Beef and Cattle. Mexican duties of 20 percent on fresh and chilled beef, and 15 percent on live cattle, were eliminated on January 1, 1994. U.S. exports of beef were up 84 percent in 1994, to 72,000 tons. The Mexican market represents about 5 percent of all U.S. beef exports. Exports declined to 29,000 tons in 1995 because of the devaluation of the Mexican peso, but recovered to 59,000 tons in 1996.  Mexican demand for imported beef could reach 200,000 metric tons by the year 2004. Over the long term, NAFTA will have a positive impact on U.S. beef producers as more meat and fed steers are exported to Mexico. 
 
Higher prices for beef and beef by-products will have a small positive impact on cattle prices, on balance. These changes will be small because U.S.-Mexico livestock and meat trade is largely complementary, with the U.S. exporting meat and meat products and Mexico exporting live cattle. Meat exports boost beef and cattle prices but imports of feeder steers reduce them. 
 
U.S. imports of Mexican feeder and stocker cattle have expanded from 500,000 head in 1980 to 1.2 million head in 1994 and a record 1.6 million head in 1995. Only 431,000 head were imported in 1996, compared to 650,000 head in 1997. Constraints to increased cattle imports are limitations on herd size due to drought and herd liquidation, undesirable breed characteristics, increased demand for meat in Mexico, and compliance with some U.S. animal health regulations. 
 
Poultry. U.S. poultry exports to Mexico have quadrupled from 51,000 tons in 1990 to 237,000 tons in 1996. Mexican imports account for 8 percent of total U.S. poultry exports. About 55 percent of these exports are broilers and 34 percent are turkeys.
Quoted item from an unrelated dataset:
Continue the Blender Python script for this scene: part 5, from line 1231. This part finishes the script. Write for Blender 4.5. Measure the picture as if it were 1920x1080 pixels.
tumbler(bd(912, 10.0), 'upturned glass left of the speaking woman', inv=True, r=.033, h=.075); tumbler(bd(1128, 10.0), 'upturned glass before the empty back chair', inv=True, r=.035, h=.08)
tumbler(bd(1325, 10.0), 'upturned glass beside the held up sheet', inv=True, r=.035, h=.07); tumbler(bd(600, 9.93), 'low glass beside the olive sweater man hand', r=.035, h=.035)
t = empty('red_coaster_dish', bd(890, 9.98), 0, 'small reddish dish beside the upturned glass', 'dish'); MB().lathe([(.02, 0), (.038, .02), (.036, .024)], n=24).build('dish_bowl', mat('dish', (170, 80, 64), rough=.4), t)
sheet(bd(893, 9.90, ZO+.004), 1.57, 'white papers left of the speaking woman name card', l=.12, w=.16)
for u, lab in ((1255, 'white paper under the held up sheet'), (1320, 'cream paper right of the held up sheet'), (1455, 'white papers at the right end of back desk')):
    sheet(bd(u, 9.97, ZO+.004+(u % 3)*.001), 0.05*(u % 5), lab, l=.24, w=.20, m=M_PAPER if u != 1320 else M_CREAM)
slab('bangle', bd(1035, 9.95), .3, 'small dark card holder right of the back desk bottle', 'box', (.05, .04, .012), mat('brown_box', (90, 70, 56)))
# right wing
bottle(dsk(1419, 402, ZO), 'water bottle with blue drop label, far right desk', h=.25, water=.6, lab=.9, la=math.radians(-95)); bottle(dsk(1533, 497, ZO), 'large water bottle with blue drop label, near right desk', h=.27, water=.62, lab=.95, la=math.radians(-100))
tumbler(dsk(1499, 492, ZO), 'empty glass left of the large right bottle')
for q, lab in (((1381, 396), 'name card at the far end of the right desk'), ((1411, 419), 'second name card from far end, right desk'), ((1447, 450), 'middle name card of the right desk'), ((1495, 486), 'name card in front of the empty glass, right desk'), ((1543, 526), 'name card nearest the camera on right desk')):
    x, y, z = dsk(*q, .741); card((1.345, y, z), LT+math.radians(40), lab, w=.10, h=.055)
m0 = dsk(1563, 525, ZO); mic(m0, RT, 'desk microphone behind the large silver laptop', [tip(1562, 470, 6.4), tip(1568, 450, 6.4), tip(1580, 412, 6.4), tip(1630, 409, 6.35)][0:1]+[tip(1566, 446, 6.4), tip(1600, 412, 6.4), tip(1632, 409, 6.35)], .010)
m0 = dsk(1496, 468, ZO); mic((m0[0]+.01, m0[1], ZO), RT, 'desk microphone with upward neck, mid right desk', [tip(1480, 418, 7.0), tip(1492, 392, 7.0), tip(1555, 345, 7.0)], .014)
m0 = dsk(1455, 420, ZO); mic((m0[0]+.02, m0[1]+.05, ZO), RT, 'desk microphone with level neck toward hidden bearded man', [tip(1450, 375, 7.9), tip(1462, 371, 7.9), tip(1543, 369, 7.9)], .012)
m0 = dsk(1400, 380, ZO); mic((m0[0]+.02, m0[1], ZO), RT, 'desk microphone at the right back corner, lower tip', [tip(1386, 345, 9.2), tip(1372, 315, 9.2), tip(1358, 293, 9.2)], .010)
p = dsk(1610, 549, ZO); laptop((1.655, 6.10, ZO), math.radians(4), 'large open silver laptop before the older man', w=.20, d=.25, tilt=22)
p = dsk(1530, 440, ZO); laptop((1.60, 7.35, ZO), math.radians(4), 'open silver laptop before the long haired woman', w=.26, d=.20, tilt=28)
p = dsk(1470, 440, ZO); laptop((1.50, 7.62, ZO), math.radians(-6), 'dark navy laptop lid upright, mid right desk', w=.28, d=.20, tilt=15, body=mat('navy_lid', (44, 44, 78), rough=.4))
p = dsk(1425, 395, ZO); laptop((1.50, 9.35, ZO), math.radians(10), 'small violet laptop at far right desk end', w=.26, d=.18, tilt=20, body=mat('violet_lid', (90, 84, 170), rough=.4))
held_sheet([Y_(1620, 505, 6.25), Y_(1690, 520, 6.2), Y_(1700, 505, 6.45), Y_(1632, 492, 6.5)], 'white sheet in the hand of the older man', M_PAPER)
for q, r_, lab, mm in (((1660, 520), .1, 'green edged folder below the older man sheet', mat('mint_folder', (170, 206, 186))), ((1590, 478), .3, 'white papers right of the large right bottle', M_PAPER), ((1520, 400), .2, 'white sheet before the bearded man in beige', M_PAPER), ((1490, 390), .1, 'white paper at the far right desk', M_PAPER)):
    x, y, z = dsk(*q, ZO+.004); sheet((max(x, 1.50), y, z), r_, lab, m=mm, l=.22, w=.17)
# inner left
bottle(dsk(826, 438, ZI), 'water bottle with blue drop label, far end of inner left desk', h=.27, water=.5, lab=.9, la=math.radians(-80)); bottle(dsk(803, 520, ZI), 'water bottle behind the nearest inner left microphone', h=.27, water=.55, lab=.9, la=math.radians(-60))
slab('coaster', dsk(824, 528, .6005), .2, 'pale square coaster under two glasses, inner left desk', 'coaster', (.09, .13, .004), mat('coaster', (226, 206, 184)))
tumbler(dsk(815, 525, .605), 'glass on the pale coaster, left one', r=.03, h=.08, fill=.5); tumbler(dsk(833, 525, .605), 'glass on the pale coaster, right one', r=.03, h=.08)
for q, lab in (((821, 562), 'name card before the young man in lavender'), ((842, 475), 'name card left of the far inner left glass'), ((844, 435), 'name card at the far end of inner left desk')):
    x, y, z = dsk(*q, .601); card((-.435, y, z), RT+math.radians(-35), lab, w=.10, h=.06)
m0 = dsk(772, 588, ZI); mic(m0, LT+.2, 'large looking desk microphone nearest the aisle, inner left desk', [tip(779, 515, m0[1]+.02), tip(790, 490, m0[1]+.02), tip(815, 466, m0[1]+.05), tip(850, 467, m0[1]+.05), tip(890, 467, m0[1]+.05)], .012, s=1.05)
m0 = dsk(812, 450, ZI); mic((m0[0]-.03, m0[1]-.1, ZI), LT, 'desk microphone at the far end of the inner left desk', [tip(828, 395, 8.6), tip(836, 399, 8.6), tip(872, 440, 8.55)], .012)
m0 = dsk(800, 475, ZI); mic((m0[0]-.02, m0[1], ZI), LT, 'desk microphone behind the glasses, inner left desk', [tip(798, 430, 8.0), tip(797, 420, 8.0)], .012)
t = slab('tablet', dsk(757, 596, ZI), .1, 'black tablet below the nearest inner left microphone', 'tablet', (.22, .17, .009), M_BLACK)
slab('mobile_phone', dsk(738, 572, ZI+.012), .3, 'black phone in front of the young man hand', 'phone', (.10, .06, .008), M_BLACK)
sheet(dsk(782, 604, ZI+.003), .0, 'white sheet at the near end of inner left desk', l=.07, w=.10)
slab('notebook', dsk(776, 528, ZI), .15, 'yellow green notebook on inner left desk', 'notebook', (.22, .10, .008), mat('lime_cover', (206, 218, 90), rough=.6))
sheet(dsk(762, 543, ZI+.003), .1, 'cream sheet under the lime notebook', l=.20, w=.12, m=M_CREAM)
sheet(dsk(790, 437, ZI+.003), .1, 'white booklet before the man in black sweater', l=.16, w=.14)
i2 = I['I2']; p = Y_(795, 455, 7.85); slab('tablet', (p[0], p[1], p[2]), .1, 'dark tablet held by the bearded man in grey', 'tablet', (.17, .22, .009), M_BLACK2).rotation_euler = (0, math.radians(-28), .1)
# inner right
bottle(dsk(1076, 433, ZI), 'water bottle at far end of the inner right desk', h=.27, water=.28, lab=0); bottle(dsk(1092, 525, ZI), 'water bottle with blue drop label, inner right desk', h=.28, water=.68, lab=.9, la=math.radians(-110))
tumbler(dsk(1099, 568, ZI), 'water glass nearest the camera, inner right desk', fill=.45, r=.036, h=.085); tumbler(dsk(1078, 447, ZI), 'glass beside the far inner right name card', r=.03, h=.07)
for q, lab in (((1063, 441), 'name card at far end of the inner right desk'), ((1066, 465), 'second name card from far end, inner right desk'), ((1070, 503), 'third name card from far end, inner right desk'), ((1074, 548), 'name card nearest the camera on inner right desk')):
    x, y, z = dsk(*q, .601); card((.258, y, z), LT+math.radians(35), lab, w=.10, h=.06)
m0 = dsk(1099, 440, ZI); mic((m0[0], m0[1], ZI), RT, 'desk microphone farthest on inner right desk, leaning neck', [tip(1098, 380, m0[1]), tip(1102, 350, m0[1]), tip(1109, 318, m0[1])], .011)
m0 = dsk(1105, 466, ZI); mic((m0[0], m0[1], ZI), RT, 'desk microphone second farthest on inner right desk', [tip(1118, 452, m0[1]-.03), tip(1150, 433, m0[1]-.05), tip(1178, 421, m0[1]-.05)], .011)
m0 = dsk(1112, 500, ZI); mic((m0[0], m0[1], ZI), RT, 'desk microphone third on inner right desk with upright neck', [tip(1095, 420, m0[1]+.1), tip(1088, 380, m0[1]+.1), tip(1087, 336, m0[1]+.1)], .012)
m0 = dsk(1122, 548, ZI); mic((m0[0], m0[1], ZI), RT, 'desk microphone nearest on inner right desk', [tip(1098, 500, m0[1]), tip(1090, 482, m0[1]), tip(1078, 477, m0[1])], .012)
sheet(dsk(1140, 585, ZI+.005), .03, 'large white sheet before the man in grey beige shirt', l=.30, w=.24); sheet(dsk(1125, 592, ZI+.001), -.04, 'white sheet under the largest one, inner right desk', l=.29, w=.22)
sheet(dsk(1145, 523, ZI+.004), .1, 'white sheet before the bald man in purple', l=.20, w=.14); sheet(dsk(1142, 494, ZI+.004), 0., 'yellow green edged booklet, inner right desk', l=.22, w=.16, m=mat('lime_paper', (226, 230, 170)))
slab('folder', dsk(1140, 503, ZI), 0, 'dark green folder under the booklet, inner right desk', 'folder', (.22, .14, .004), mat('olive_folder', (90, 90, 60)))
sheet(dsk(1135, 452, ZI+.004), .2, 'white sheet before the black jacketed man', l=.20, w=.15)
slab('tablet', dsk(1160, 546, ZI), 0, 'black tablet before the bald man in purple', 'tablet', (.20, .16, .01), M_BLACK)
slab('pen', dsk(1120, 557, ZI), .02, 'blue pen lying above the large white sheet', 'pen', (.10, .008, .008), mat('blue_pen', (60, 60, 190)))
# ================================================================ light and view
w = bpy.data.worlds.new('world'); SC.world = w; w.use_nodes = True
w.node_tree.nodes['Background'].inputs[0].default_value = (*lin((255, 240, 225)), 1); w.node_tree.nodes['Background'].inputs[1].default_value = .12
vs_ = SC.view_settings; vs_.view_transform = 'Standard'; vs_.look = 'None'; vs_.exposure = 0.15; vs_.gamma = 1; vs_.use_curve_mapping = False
U.S. exports are expected to continue to increase as trade barriers are lowered and economic development proceeds. Moderate  gains in U.S. employment should occur as poultry output increases, mainly in the processing and service sectors, because growers can add capacity without much additional labor.
 
Feed Grains. A 15 percent seasonal tariff on grain sorghum was eliminated on January 1, 1994. Corn trade is being liberalized more slowly due to its political and social importance in Mexico. Under a tariff-rate quota, a minimum of 2.8 million tons of corn may now enter Mexico duty free each year. The quota was exceeded by more than 3.0 million tons in 1996 due to drought in Mexico and a short crop. The duty free quota will grow 3 percent annually, and the 180.6 percent duty on over quota corn imports will be eliminated over 15 years. During 1996, 6.3 million tons of corn and 2.0 million tons of grain sorghum were exported to Mexico. Mexican demand for U.S. feed grains has increased as more grains are fed to cattle, hogs and poultry. However, supply and demand conditions in the rest of the world are the dominant factors affecting U.S. prices. 
 
Wheat. U.S. wheat exports have expanded from 321,000 tons in 1990 to 1.5 million tons in 1996. NAFTA will result in gains for input suppliers and grain elevators as trade volume expands. Intense competition from Canada has curtailed U.S. export growth in recent years.  Price impacts will be small because U.S. wheat prices are determined by many global factors.